Every line that includes the word "from" is to be listed.
** BEGIN **
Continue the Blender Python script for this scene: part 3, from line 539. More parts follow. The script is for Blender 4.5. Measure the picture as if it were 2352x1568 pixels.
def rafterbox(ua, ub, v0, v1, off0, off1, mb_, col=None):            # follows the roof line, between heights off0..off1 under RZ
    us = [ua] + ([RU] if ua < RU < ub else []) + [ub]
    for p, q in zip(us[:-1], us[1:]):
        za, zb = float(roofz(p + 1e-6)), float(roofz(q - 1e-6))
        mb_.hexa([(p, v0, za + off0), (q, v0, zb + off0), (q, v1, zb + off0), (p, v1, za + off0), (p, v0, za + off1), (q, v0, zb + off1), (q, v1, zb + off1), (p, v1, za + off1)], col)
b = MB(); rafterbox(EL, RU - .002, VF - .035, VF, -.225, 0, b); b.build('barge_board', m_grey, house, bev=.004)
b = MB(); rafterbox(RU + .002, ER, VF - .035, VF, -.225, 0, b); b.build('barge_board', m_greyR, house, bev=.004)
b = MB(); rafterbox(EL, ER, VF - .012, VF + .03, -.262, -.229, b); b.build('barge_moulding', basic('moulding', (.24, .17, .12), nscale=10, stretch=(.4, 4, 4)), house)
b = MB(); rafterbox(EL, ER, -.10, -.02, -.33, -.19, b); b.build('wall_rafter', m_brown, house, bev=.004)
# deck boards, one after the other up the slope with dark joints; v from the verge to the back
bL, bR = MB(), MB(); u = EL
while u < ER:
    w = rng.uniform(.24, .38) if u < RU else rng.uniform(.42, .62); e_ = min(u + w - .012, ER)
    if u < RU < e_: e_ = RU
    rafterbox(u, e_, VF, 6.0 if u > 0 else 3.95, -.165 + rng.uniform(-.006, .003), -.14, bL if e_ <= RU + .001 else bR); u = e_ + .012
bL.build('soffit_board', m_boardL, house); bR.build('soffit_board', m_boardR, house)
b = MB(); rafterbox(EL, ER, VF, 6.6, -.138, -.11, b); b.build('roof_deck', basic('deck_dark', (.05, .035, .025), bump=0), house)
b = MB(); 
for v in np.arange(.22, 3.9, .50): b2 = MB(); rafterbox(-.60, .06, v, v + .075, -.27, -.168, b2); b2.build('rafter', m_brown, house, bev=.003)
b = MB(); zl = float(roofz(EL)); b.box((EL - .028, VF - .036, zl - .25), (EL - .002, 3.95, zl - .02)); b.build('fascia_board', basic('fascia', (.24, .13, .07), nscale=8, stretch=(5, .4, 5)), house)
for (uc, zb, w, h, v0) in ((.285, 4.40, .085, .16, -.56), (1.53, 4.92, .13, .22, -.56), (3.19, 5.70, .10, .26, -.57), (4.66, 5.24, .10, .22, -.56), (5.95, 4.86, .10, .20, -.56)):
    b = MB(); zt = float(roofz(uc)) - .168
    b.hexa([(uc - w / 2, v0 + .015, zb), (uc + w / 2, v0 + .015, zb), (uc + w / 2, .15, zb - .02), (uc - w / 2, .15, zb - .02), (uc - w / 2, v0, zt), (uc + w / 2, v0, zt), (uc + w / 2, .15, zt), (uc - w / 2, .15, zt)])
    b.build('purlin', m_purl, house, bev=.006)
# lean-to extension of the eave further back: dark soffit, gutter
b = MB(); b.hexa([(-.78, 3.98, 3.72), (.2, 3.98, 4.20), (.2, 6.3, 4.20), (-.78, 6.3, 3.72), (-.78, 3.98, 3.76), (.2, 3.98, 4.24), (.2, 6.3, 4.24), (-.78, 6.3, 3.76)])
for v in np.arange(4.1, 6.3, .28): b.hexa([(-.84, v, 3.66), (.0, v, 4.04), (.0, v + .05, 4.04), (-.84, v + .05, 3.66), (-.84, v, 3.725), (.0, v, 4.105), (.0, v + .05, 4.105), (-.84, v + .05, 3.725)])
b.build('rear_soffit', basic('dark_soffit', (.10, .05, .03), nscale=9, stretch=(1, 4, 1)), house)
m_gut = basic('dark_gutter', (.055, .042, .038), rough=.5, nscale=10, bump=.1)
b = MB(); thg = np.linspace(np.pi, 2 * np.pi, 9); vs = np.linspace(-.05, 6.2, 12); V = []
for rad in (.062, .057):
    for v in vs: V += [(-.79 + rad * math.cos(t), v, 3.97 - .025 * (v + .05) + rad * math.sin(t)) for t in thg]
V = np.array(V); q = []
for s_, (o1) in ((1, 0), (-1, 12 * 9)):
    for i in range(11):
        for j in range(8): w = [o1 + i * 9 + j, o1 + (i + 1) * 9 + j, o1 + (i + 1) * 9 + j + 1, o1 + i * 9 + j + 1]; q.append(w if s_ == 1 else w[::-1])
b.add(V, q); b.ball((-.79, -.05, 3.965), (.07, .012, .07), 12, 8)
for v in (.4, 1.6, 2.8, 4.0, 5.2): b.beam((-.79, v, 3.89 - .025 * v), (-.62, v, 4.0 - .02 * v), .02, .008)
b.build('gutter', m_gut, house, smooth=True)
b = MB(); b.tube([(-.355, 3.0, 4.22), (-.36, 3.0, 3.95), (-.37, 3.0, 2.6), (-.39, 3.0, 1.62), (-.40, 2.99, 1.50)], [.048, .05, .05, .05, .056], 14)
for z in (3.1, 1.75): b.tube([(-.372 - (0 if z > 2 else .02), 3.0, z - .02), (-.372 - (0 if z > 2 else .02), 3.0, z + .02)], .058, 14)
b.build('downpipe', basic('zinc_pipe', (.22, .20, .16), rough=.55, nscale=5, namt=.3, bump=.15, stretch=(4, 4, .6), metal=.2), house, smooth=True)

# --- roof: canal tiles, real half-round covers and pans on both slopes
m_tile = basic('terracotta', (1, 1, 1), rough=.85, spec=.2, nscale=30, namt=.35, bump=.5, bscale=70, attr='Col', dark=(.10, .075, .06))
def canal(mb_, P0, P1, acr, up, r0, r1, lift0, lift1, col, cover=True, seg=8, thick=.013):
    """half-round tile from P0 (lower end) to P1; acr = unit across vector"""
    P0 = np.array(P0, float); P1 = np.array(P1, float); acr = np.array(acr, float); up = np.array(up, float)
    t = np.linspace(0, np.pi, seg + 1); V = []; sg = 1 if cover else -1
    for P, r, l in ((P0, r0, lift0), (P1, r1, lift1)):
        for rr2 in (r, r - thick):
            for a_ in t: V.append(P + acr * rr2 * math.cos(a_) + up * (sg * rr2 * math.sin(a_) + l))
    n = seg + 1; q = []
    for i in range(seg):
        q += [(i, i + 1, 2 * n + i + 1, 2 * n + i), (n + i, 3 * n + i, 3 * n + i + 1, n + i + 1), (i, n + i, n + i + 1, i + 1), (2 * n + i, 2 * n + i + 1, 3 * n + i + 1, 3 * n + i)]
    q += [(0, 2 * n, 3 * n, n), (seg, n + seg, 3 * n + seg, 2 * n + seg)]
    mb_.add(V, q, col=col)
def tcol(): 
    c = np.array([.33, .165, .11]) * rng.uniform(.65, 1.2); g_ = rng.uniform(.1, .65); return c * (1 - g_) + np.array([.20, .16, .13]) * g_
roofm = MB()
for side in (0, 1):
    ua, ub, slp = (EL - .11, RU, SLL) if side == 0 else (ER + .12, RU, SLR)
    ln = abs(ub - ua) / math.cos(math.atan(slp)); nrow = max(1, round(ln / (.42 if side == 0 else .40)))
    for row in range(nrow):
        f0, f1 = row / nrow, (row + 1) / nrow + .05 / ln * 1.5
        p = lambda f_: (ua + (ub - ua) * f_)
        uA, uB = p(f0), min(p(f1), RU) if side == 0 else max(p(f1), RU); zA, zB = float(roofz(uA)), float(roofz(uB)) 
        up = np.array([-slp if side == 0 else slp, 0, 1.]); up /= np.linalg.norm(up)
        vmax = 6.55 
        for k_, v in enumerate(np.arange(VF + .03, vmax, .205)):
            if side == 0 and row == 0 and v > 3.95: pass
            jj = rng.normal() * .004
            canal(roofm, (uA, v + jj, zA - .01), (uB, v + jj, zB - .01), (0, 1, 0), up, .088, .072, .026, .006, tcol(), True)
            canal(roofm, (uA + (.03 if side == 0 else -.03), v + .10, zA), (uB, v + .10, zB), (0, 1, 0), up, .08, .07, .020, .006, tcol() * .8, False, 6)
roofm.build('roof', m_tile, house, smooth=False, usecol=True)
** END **
# The response
Continue the Blender Python script for this scene: part 3, from line 539. More parts follow. The script is for Blender 4.5. Measure the picture as if it were 2352x1568 pixels.
# deck boards, one after the other up the slope with dark joints; v from the verge to the back
    """half-round tile from P0 (lower end) to P1; acr = unit across vector"""